■ REQUIREMENT: State how many lines of the entries hold the string "Blender". Reply with the number alone.

■ RECORD SET:
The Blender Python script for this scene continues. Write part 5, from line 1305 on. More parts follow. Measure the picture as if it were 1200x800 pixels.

...

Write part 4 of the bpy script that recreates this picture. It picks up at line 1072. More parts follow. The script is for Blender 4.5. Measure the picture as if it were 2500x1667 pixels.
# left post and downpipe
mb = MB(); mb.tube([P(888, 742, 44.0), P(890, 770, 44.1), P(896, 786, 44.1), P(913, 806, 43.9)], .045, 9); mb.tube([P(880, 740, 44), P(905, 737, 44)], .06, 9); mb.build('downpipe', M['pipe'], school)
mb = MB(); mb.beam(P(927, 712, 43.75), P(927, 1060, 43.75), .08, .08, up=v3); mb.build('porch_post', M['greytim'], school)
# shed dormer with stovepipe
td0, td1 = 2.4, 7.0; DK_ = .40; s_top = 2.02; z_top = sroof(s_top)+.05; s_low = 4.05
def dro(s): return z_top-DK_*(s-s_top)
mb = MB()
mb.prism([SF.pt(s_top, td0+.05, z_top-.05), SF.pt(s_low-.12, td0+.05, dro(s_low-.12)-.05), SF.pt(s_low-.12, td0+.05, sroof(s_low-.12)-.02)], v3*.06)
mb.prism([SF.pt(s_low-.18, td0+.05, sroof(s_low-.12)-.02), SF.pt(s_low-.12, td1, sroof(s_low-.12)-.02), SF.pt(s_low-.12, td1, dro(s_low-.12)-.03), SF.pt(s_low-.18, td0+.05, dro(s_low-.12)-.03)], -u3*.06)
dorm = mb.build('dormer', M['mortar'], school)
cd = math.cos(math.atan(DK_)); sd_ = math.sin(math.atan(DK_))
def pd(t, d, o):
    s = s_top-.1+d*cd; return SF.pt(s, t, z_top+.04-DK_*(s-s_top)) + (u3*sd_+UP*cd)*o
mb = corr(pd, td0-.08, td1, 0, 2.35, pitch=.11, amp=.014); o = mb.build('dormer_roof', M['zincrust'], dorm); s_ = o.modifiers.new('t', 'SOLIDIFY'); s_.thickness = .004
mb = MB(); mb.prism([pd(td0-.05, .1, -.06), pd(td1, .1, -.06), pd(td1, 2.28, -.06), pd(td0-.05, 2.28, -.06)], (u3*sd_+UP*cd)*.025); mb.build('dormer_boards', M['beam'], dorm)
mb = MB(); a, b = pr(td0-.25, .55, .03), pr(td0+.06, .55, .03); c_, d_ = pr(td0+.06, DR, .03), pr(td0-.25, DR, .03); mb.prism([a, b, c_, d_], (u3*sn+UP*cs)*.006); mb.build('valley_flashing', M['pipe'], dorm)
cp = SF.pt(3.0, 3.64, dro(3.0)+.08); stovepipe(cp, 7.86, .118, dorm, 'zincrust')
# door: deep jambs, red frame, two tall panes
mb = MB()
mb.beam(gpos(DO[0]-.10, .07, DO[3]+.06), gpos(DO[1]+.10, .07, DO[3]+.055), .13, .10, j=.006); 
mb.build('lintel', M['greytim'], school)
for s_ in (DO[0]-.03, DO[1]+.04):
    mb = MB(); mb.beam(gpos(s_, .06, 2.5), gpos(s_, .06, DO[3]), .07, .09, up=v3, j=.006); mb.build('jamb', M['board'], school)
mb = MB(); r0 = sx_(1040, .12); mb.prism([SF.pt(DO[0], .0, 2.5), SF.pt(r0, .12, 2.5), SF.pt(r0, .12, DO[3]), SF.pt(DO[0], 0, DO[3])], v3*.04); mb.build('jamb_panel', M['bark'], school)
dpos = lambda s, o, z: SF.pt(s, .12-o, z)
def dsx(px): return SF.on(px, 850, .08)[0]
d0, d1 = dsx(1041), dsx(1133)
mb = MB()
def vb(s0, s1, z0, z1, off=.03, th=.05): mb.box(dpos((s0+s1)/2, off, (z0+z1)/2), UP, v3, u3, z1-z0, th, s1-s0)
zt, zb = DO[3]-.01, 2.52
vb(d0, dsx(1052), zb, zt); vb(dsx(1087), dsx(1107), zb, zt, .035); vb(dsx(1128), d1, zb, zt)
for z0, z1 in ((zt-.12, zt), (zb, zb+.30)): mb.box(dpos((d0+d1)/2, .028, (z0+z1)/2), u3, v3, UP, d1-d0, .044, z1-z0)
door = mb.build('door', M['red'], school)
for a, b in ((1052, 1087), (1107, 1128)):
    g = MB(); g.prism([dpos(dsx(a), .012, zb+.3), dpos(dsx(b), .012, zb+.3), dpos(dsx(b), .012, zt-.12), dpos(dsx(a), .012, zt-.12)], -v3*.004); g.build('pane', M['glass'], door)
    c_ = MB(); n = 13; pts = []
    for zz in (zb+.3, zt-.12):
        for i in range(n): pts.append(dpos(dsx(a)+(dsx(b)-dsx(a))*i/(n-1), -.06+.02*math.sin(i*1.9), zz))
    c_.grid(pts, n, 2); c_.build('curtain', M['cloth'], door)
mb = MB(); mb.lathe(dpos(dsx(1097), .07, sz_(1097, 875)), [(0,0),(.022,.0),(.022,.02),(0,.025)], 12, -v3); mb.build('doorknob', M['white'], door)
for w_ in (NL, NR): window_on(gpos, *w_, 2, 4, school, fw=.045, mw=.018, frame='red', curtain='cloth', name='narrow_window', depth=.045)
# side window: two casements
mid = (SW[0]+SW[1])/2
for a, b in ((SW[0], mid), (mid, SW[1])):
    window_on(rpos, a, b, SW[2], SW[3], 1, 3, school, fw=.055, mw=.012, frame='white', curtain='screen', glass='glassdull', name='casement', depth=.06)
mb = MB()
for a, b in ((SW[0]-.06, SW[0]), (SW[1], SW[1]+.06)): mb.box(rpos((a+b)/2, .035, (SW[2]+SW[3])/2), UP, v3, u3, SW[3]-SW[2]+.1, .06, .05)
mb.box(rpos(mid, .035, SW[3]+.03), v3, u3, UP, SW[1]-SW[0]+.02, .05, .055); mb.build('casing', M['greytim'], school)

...

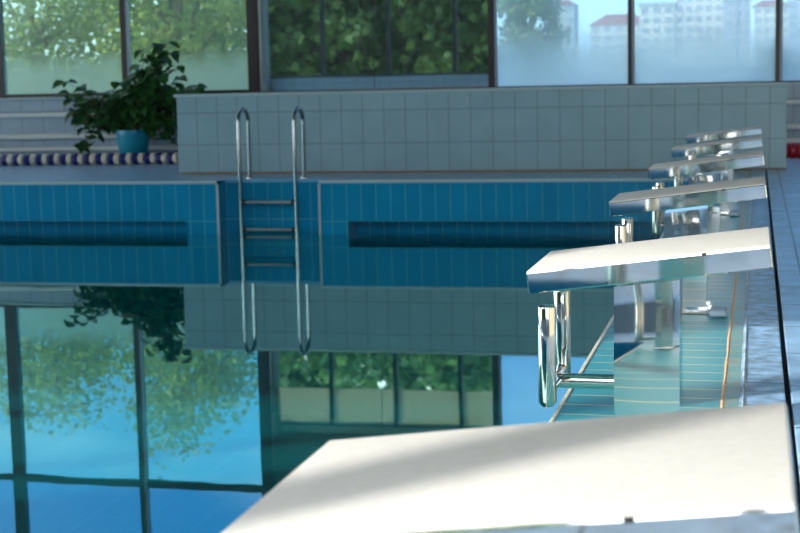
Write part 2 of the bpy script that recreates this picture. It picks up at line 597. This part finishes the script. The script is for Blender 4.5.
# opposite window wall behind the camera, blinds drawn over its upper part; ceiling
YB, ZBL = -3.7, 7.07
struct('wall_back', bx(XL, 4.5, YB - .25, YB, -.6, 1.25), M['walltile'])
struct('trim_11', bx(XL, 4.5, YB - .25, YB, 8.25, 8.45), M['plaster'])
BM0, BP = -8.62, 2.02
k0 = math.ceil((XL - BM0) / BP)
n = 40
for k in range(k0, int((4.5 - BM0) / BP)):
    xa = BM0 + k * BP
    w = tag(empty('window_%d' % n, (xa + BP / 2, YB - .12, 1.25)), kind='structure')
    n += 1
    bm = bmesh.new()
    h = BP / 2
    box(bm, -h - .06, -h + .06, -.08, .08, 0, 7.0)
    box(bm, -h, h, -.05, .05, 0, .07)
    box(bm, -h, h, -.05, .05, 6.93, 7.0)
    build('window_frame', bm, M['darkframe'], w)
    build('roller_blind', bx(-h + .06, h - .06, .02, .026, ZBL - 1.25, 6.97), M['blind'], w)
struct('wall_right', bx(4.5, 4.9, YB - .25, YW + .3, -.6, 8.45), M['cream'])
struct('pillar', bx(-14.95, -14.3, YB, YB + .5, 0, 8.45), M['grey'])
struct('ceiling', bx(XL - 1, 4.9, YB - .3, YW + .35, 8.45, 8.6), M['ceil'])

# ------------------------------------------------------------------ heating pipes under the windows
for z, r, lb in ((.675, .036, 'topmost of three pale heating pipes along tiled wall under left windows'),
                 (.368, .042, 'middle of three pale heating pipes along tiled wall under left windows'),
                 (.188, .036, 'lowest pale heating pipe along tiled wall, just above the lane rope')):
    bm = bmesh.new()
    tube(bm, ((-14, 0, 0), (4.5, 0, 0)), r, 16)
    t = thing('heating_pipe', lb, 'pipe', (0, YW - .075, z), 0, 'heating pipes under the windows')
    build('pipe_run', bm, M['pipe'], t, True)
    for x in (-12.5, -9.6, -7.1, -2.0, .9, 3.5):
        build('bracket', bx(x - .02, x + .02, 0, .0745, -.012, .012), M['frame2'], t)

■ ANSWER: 3